European Investment Bank (EIB) Survey Highlights Gender-Inclusive Banking in sub-Saharan Africa noting that banks are making improvements in balanced gender lending. According to the European Investment Bank’s Finance in Africa 2024 report, 72% of institutions now have a gender strategy while 17% of the institutions are planning to implement one.
This survey by EIB, conducted across 51 banks, reveals that two-thirds offer women-specific financial products and notably, 70% of banks report lower non-performing loan rates among female-led businesses.

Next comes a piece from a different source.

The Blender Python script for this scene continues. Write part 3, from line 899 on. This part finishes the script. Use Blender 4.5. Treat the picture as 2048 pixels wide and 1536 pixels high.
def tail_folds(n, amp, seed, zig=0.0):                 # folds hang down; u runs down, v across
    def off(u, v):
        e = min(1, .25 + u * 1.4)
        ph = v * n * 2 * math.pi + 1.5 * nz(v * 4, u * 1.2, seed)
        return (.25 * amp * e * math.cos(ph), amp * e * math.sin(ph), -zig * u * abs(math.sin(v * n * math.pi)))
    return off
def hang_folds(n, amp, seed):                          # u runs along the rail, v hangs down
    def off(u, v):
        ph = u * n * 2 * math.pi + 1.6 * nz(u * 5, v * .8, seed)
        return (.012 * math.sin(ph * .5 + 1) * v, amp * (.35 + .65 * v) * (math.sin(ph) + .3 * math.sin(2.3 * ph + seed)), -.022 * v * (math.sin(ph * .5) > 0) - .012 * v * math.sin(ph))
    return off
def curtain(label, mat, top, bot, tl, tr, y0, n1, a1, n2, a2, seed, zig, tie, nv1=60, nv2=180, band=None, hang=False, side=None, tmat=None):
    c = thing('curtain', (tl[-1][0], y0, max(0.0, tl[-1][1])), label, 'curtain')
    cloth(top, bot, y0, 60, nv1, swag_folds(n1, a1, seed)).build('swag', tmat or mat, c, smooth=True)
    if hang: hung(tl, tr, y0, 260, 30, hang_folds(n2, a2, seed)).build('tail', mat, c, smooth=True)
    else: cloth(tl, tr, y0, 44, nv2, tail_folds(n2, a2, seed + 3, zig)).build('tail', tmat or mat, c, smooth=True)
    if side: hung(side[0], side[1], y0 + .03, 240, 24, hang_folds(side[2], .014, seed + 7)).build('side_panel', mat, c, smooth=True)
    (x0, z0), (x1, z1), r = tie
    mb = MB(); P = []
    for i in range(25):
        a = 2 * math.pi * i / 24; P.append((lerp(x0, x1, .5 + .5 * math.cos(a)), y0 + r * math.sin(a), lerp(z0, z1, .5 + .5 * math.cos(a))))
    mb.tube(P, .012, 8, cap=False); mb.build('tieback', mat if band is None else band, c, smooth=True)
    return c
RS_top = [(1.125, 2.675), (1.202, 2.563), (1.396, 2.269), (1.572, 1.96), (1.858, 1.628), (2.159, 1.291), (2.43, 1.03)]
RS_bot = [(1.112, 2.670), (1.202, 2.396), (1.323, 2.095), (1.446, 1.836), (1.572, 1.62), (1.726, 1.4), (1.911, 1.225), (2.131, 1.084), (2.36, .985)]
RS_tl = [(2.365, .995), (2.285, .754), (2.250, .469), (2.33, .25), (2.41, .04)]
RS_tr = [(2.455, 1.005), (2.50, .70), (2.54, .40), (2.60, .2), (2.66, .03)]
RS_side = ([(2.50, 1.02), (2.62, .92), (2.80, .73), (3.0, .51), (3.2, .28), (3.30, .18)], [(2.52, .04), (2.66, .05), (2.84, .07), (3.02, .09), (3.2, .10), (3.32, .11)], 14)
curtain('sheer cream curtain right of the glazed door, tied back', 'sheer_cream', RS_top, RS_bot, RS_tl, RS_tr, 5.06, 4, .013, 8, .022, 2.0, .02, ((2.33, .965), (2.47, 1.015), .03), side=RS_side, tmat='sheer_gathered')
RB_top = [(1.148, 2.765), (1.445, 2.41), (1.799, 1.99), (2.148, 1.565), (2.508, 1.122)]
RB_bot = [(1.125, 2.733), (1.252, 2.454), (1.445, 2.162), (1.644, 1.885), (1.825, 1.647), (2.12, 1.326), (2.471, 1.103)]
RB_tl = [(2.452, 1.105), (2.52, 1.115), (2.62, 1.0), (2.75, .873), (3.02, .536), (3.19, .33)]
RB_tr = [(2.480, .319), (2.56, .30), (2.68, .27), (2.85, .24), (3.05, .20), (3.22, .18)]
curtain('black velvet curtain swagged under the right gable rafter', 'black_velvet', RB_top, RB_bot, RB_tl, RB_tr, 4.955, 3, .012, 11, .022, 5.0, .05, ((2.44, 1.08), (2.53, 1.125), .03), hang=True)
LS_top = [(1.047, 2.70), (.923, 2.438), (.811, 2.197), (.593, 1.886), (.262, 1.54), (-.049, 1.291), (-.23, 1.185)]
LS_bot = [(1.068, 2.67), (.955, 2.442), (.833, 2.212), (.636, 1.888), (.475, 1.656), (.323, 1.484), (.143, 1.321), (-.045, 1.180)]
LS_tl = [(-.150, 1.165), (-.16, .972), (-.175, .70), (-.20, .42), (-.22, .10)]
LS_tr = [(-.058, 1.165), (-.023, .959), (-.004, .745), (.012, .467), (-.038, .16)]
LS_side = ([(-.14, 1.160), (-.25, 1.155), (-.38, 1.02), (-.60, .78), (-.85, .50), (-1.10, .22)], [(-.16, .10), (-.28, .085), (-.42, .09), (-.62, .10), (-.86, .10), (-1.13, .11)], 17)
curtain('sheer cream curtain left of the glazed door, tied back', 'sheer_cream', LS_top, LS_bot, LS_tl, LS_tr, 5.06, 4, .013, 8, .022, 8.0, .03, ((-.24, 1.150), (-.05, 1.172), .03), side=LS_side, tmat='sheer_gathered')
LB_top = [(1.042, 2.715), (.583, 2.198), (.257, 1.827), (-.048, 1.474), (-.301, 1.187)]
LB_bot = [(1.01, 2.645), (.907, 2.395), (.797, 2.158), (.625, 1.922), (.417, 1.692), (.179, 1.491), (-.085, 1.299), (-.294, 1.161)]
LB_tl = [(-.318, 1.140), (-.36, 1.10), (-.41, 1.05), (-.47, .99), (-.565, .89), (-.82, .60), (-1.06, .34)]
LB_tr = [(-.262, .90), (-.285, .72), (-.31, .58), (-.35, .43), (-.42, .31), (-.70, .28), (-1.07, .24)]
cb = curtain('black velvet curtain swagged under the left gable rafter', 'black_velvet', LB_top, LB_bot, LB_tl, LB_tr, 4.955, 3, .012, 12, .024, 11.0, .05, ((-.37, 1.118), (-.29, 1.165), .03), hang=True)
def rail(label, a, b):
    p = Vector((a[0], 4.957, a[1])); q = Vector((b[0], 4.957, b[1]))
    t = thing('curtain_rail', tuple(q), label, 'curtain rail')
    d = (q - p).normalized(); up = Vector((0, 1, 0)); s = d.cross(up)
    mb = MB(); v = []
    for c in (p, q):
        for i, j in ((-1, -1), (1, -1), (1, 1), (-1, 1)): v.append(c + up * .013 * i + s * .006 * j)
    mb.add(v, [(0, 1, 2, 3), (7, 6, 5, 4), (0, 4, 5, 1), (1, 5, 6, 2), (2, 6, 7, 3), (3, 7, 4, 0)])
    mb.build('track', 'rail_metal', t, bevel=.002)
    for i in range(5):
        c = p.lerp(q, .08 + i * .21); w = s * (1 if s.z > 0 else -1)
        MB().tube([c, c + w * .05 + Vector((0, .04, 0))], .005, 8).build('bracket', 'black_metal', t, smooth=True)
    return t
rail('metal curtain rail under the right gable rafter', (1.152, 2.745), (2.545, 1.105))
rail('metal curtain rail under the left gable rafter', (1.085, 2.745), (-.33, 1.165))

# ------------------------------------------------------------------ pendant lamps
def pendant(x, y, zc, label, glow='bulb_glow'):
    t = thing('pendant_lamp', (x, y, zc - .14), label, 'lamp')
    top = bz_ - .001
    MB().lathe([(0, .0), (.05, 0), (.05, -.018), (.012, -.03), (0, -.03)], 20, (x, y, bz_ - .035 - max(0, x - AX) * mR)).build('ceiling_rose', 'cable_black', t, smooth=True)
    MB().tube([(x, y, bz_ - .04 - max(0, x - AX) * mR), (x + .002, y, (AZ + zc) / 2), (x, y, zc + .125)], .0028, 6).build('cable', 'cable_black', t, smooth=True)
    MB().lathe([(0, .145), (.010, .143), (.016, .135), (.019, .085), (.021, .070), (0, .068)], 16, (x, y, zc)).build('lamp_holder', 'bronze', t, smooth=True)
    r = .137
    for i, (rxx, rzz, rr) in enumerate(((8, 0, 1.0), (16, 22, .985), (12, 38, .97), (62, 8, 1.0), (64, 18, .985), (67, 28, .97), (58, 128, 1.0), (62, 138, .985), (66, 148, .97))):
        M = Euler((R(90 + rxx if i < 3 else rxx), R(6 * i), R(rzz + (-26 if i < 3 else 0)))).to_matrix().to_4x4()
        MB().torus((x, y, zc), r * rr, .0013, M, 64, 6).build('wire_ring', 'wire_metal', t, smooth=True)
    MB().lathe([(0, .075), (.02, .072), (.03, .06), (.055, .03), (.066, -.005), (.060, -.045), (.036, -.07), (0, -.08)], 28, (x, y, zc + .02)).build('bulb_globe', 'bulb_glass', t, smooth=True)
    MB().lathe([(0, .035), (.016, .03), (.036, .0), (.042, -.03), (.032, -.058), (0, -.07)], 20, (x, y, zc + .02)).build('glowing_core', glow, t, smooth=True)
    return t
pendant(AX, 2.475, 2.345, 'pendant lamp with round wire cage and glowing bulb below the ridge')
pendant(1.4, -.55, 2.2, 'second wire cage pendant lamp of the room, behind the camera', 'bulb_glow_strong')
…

While 59% of banks report no gender disparity in loan sizes, 38% acknowledge that female-led businesses typically receive smaller loans than their male
counterparts.The report also highlights challenges and developments in Africa’s financial sector, including concerns about economic conditions (cited by 77% of banks) and asset quality (53%).
The fintech sector has grown, with the number of companies increasing from 450 in 2020 to 1,263 in early 2024, though private-sector credit has declined from 56% of GDP in 2007 to 36% in 2022.
Climate change emerges as a concern, with 34% of banks reporting asset quality deterioration due to extreme weather events, particularly affecting SMEs. In contrast, the report identifies Africa as one of the regions most vulnerable to climate change’s physical risks.